▶ **SET PROBLEM**
Would you quote the material below from its first line through the line containing "wide window sill')", exactly and with both ends included?

▶ **INFORMATION SUPPLIED**
──────────

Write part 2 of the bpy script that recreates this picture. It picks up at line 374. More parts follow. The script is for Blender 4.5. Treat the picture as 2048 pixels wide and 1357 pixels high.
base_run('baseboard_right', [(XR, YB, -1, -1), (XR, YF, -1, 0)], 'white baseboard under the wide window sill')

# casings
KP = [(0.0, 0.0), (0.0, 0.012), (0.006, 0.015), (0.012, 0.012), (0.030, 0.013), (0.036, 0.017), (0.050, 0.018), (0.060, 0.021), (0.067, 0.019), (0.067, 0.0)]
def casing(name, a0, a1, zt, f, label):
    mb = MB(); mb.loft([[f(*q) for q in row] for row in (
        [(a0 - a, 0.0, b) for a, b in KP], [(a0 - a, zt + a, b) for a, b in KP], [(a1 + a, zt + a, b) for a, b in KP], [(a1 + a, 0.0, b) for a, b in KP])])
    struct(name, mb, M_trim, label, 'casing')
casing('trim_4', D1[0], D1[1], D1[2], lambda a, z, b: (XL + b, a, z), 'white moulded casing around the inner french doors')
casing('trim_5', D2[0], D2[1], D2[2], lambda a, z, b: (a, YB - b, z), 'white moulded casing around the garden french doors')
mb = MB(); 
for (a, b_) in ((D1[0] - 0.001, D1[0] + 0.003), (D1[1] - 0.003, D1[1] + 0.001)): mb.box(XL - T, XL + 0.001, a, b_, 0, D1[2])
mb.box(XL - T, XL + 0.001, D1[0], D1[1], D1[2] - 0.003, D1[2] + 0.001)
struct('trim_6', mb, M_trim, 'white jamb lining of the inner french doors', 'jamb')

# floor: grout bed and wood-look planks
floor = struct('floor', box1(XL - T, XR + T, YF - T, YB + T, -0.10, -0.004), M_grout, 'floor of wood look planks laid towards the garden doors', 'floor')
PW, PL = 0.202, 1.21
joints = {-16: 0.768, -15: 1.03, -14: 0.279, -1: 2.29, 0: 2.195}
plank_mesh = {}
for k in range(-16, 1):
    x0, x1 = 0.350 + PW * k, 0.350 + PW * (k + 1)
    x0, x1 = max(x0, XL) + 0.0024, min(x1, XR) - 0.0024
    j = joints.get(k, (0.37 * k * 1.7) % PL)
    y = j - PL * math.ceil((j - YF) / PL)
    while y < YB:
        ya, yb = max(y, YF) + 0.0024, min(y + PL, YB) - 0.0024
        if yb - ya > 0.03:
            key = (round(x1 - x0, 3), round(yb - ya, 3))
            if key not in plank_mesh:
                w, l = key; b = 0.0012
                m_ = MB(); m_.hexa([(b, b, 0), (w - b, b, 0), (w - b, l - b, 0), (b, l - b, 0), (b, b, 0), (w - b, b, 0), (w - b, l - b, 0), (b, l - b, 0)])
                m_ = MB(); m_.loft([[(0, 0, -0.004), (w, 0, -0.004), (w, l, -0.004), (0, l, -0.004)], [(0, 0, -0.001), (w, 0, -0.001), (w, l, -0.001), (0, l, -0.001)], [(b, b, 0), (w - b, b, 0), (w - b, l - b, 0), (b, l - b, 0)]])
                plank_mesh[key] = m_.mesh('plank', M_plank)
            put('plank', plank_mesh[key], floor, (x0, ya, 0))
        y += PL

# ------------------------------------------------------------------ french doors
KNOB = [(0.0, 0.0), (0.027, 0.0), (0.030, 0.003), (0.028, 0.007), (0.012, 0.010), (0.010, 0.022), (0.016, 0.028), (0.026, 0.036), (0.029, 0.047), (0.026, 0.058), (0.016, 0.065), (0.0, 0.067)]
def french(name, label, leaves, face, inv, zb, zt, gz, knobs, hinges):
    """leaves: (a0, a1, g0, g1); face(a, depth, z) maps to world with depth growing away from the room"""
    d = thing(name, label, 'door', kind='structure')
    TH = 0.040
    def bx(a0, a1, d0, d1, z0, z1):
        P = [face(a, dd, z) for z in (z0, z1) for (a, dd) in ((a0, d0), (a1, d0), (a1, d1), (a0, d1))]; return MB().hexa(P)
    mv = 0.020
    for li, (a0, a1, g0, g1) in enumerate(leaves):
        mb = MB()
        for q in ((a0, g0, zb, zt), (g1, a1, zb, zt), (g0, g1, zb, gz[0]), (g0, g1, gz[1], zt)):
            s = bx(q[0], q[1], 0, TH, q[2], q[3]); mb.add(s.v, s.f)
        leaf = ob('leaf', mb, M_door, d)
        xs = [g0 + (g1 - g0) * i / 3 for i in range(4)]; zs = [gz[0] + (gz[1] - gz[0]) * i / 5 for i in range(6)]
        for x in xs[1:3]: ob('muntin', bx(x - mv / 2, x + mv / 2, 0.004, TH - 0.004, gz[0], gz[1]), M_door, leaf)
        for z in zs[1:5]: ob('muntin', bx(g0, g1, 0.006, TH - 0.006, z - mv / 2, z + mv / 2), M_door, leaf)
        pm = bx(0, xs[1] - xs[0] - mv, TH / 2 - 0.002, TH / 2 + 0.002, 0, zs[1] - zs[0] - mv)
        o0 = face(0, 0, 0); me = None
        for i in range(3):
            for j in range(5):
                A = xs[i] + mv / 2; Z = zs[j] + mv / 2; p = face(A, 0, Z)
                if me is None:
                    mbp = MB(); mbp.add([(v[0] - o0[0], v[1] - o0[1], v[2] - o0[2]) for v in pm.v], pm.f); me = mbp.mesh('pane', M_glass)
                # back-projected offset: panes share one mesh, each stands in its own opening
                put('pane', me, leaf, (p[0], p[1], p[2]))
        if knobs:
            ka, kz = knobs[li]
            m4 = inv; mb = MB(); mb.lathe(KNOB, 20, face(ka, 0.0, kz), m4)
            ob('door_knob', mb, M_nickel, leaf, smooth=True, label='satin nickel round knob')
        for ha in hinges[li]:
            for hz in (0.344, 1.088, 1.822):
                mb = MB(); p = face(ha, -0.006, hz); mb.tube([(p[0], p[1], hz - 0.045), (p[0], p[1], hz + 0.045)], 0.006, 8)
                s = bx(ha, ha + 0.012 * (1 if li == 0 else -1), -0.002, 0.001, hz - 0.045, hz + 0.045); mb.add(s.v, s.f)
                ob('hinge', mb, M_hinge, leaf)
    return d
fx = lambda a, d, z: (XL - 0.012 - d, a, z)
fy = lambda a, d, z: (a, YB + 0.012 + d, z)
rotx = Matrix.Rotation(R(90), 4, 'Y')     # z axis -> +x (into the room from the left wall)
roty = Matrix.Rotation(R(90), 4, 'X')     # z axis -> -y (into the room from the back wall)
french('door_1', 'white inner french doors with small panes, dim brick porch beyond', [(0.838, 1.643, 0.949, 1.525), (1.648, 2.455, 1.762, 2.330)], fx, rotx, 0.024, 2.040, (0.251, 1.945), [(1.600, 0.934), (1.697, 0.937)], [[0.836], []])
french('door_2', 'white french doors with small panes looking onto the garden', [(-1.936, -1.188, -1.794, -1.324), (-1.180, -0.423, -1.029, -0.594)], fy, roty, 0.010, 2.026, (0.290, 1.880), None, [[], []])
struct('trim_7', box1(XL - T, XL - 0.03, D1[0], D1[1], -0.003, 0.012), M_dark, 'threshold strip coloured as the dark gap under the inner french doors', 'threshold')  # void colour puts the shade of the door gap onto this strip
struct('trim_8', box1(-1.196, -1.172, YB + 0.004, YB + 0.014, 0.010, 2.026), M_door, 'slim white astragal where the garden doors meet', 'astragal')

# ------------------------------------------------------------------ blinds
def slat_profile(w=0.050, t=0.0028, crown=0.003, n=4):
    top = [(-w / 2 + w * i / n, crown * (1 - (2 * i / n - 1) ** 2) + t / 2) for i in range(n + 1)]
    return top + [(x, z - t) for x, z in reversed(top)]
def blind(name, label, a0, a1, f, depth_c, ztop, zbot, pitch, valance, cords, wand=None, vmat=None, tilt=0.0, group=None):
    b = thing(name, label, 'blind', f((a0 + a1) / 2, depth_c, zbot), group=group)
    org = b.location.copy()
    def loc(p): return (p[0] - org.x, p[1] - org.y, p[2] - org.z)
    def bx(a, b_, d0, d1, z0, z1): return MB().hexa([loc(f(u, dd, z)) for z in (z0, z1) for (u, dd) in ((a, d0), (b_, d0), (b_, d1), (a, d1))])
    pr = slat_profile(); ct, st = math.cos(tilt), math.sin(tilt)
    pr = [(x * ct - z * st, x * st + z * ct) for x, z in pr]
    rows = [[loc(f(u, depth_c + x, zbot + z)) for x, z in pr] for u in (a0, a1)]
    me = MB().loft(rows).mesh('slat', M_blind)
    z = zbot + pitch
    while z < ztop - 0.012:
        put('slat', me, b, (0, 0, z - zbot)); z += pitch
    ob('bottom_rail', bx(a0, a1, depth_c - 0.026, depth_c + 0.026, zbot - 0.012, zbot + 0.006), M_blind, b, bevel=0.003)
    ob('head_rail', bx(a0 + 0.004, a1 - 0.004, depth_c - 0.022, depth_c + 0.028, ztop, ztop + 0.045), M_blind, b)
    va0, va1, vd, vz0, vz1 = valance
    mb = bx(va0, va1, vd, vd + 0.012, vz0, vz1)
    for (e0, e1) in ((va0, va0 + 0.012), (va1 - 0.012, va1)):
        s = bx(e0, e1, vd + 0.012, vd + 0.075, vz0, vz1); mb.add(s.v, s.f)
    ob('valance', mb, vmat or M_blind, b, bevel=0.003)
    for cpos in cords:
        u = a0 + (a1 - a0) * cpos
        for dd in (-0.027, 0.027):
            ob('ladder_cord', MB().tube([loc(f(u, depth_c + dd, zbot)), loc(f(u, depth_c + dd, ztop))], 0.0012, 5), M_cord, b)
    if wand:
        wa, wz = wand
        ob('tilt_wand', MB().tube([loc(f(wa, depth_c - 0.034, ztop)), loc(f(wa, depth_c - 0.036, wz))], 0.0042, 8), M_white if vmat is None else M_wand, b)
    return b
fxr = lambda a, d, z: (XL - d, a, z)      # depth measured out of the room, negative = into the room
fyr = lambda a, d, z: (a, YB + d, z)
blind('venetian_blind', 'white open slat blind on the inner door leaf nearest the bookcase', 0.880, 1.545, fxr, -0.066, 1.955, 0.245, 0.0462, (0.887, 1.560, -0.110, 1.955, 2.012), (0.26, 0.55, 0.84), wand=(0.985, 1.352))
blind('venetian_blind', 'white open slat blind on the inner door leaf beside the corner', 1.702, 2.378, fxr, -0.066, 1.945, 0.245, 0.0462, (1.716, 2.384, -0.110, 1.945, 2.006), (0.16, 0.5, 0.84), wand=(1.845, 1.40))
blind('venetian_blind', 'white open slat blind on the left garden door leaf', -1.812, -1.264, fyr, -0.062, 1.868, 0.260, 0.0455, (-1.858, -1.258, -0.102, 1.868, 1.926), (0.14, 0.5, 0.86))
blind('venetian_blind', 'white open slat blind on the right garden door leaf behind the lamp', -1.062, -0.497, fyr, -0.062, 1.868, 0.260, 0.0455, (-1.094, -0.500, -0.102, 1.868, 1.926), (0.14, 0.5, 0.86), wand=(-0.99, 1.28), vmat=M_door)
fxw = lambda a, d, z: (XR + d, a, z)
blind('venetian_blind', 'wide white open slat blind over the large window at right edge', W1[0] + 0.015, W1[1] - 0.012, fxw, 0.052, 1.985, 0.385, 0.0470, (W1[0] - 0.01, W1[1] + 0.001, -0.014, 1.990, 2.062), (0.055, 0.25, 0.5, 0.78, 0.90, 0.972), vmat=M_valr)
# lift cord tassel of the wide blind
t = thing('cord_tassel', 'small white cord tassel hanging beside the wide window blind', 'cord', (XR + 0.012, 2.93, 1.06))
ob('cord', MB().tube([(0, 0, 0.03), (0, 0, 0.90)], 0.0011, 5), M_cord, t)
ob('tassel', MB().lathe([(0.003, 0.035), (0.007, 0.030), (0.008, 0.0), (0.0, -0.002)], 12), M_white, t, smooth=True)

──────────

▶ **ANSWER TO THE PROBLEM**
Write part 2 of the bpy script that recreates this picture. It picks up at line 374. More parts follow. The script is for Blender 4.5. Treat the picture as 2048 pixels wide and 1357 pixels high.
base_run('baseboard_right', [(XR, YB, -1, -1), (XR, YF, -1, 0)], 'white baseboard under the wide window sill')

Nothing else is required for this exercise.